Bank of Israel Cuts Interest Rate by 0.25% for Second Consecutive Time Amid Moderate Recovery
The Bank of Israel's Monetary Committee decided to reduce the interest rate by 0.25 percentage points to 3.5%, marking the second consecutive cut. This decision follows inflation remaining near the target at 1.9% in May and a continued moderate economic recovery. The committee noted that a recent memorandum of understanding between the United States and Iran contributed to lower energy prices and eased global geopolitical tensions, though uncertainty remains high.

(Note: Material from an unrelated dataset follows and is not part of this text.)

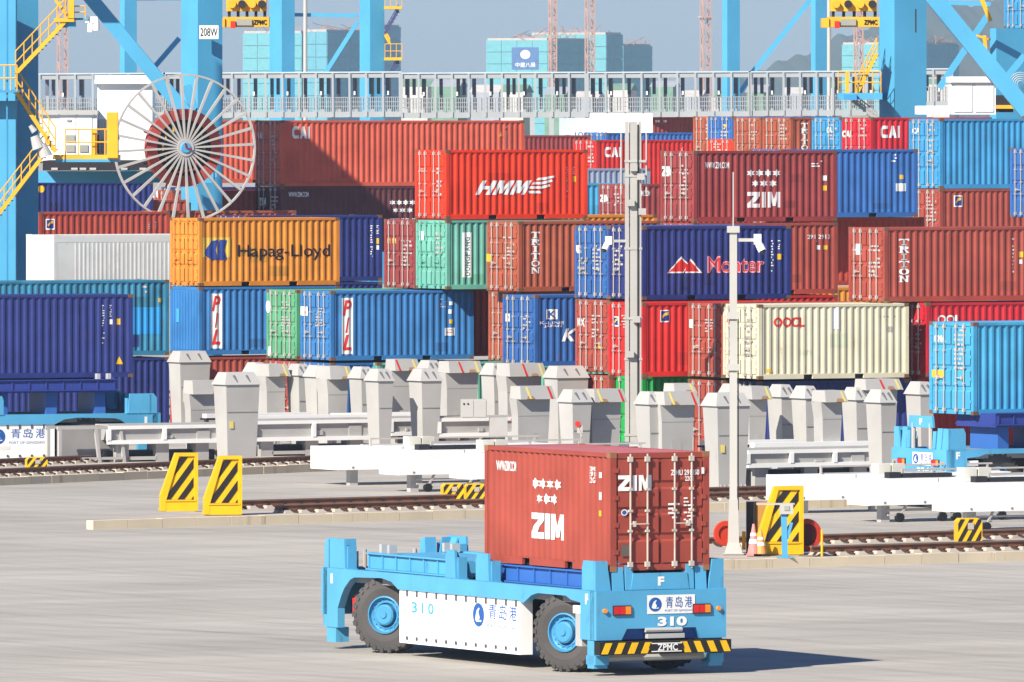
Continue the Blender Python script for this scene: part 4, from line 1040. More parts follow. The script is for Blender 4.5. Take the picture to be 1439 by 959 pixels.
    for q_ in range(len(m.v)): m.v[q_] = (m.v[q_][0], m.v[q_][1], m.v[q_][2]+lift*.9)
    P(m, 'end_board', AB)
    if lift:
        for yy in (-.5, .5): m = MB(); m.tube((.02, yy, 1.8), (.02, yy, 2.0+lift*.9), .07, 8); P(m, 'ram', GALV)
    decal(t, 'T', ('F', .05, 0), (-.046, .06, 1.94+lift*.9), (-.046, -.10, 1.94+lift*.9), (-.046, .06, 2.14+lift*.9), WHITE)
    for sd in (-1, 1):
        m = MB(); m.prism([(-.03,1.86),(.10,1.86),(.12,2.4),(.0,2.4)], 1, *sorted((sd*.66, sd*.84))); P(m, 'end_guide', AB)
    # lifting platforms
    for k, (x0, x1) in enumerate(((2.0 if lift else .5, 6.2), (7.0, L-1.35))):
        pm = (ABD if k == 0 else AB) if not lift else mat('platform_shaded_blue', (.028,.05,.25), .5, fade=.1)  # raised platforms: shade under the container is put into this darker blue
        zt = 2.24+lift; hh = .36 if not lift else .46
        m = MB(); m.box(x0, -1.12, zt-hh, x1, 1.12, zt-.04); pf = P(m, 'lift_platform', pm)
        m = MB()
        for sd in (-1, 1):
            for i in range(8): x = x0+.1+i*(x1-x0-.2)/7; a_, b_ = sorted((sd*1.12, sd*1.16)); m.box(x-.02, a_, zt-.36, x+.02, b_, zt-.04)
            a_, b_ = sorted((sd*1.0, sd*1.19)); m.box(x0, a_, zt-.04, x1, b_, zt-.005); m.box(x0, a_, zt-.40, x1, b_, zt-.365)
        m.build('platform_ribs', pm, pf)
        for x in (x0+.5, (x0+x1)/2, x1-.5): m = MB(); m.box(x-.2, -.8, 1.8, x+.2, .8, zt-hh); P(m, 'lift_post', ABD if lift else DARK)
    if True:
        for x in (L-1.6, L-2.0):
            m = MB(); m.box(x, -.9, 2.22+lift, x+.12, -.7, 2.42+lift); m.box(x, .7, 2.22+lift, x+.12, .9, 2.42+lift); P(m, 'twistlock', AXG)
    # fire extinguisher behind the rear wheel on the visible side
    m = MB(); y = vis*(hw-.35); m.tube((L-1.0, y, .78), (L-1.0, y, 1.18), .09, 10); m.tube((L-1.0, y, 1.18), (L-1.0, y, 1.26), .04, 8); P(m, 'fire_extinguisher', REDM)
    m = MB(); m.tube((L-1.35, y-vis*.15, 1.05), (L-1.35, y-vis*.15, 1.2), .12, 10); m.tube((L-1.6, y-vis*.15, 1.1), (L-1.1, y-vis*.15, 1.1), .04, 6); P(m, 'hose_fitting', REDM)
    m = MB(); m.tube((L+.02, vis*(hw-.15), .82), (L+.16, vis*(hw-.15), .82), .12, 12); P(m, 'side_marker', ORL)
    for xx in (.25, L-.95):
        m = MB(); m.box(xx, *sorted((vis*hw, vis*(hw+.012)))[:1], 1.60, xx+.02, sorted((vis*hw, vis*(hw+.012)))[1], 1.80)
    m = MB(); a_, b_ = sorted((vis*hw, vis*(hw+.01))); m.box(L-.5, a_, 1.50, L-.40, b_, 1.72); P(m, 'white_tab', WHITE)
    return t
D0 = 224.2
carrier(((835-CX)/F*D0, D0, 0), R(117), 1, '310', 'blue driverless carrier 310 in the foreground with an empty rear half', steer=(27, 34), L=13.45)
C1 = C_OXIDE
zc = Cont(859, 0, 0, 20, 2.591, cm('zim_red', (.32,.06,.04), .22, .12), 'red-brown starred container carried on the foreground carrier 310', yaw=117, near=1, pos=(Vector(((835-CX)/F*D0, D0, 0))+.40*Vector((.883,.469,0))+.0*Vector((-.469,.883,0))+Vector((0,0,2.26))), roofm=mat('faded_pink_roof', (.42,.13,.14), .6, rust=.2, rustcol=(.3,.2,.18)), rodm=mat('pale_rod', (.50,.46,.40), .5, rust=.45), cast=mat('orange_rust_casting', (.28,.13,.06), .7, rust=.4), group='containers on carriers')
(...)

The Bank highlighted that Israel's risk premium is similar to its level before October 7, 2023, while the shekel has depreciated recently amid high volatility. According to the Bank's research division, GDP is forecasted to grow by 4% in 2026 and 5.5% in 2027, assuming no further conflict with Iran and stable low energy prices following the U.S.-Iran agreement. Inflation is expected to average 1.8% in both years.
Fiscal projections indicate that if the defense budget is not increased beyond current reserves, the deficit will reach 4.9% of GDP in 2026 and 4.2% in 2027, with the debt-to-GDP ratio around 69% at the end of both years. The committee emphasized its ongoing focus on price stability, supporting economic activity, and maintaining market stability. Future interest rate decisions will depend on inflation trends, economic conditions, geopolitical uncertainty, and fiscal developments.
Finance Minister Bezalel Smotrich criticized the modest rate cut, calling it insufficient to address household and business challenges. He urged the Bank of Israel to implement a sharper rate reduction, arguing that a more significant cut would help ease living costs and balance the shekel's recent strengthening, benefiting the high-tech and export sectors.